• _THE TASK_
Repeat exactly, please, the lines that begin at the start of the listing and end at the line holding "def R(d): return math.radians(d)".

= = =

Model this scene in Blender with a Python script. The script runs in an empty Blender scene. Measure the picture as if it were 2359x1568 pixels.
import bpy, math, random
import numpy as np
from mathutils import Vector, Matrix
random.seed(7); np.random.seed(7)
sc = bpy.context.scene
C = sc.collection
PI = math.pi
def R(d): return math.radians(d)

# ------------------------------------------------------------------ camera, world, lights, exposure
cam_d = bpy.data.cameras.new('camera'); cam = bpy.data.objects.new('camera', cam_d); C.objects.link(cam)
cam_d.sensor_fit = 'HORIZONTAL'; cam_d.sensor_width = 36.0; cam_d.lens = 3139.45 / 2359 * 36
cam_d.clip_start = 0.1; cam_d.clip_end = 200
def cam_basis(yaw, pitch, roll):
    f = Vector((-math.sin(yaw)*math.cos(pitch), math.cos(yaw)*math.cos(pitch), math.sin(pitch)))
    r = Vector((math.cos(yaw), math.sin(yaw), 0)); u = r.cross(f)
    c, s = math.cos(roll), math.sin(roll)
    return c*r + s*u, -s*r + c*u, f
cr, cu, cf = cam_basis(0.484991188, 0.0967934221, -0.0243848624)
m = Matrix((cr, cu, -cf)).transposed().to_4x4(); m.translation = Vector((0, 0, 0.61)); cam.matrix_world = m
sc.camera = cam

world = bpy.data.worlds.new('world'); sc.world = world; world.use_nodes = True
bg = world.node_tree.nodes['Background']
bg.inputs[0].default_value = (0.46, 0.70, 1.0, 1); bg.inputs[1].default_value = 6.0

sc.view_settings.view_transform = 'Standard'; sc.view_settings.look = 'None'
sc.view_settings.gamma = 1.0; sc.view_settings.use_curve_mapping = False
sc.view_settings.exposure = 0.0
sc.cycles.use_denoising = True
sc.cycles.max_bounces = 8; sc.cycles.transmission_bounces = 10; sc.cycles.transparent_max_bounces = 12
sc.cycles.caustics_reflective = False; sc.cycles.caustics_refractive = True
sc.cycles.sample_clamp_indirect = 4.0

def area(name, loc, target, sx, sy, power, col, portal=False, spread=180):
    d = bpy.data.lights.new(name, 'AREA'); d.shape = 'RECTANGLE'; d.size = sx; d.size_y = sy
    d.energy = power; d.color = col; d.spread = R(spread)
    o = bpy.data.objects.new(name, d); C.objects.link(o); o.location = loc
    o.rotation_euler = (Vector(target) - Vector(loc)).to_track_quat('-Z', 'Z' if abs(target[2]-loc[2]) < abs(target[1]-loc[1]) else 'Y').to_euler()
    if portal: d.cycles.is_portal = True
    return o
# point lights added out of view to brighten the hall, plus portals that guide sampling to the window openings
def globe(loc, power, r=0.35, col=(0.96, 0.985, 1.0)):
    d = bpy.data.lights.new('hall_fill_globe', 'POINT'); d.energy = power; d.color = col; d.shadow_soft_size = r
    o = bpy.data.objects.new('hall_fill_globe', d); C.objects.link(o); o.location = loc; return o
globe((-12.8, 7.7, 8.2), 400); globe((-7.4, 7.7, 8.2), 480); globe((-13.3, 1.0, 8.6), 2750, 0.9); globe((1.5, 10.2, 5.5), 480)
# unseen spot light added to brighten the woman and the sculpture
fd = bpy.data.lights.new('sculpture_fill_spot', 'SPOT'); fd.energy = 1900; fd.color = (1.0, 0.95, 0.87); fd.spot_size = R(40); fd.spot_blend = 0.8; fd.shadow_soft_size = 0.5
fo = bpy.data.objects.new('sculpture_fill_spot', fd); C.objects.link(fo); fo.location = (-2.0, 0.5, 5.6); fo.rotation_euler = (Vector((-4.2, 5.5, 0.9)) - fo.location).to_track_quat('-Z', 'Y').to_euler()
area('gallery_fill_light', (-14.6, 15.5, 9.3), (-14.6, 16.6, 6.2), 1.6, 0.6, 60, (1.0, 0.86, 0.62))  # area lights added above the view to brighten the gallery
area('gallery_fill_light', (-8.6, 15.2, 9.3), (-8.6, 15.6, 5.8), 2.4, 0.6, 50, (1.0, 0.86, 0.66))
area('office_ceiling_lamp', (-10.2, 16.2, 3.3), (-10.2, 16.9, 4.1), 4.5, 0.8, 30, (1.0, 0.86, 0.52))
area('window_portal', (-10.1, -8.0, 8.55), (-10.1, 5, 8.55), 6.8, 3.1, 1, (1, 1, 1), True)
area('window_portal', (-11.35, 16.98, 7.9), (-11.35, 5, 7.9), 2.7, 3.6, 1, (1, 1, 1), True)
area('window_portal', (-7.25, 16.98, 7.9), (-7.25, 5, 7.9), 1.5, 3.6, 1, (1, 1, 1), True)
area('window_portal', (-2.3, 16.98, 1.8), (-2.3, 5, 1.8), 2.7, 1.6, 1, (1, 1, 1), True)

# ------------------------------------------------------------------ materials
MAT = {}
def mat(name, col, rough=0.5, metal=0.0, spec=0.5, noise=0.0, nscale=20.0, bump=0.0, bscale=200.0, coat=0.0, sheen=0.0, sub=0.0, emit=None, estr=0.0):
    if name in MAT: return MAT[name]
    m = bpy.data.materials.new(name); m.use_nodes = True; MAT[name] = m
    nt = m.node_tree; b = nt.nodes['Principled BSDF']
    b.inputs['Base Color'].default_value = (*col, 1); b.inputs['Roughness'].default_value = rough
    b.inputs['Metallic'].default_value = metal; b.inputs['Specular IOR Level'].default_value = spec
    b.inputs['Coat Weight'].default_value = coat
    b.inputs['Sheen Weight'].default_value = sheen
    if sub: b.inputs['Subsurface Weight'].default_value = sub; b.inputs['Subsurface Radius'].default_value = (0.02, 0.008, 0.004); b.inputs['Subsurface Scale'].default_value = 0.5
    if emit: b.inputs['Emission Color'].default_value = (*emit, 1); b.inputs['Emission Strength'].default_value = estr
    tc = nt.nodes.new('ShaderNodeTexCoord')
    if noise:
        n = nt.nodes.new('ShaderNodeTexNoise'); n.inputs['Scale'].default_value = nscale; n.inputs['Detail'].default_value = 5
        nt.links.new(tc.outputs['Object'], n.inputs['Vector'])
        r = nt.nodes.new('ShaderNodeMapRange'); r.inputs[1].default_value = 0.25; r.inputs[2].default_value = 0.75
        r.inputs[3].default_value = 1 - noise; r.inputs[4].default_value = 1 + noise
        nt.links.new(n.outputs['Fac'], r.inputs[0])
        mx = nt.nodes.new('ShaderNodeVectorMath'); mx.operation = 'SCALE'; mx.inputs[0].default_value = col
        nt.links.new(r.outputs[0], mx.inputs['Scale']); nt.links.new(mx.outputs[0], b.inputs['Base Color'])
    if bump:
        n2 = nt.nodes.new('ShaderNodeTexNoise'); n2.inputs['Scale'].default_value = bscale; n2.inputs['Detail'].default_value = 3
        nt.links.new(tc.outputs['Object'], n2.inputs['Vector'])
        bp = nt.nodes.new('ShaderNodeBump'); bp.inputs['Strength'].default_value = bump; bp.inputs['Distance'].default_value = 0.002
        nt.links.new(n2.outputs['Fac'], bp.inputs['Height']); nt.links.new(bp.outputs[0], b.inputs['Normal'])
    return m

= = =

• _WORKED SOLUTION_
Model this scene in Blender with a Python script. The script runs in an empty Blender scene. Measure the picture as if it were 2359x1568 pixels.
import bpy, math, random
import numpy as np
from mathutils import Vector, Matrix
random.seed(7); np.random.seed(7)
sc = bpy.context.scene
C = sc.collection
PI = math.pi
def R(d): return math.radians(d)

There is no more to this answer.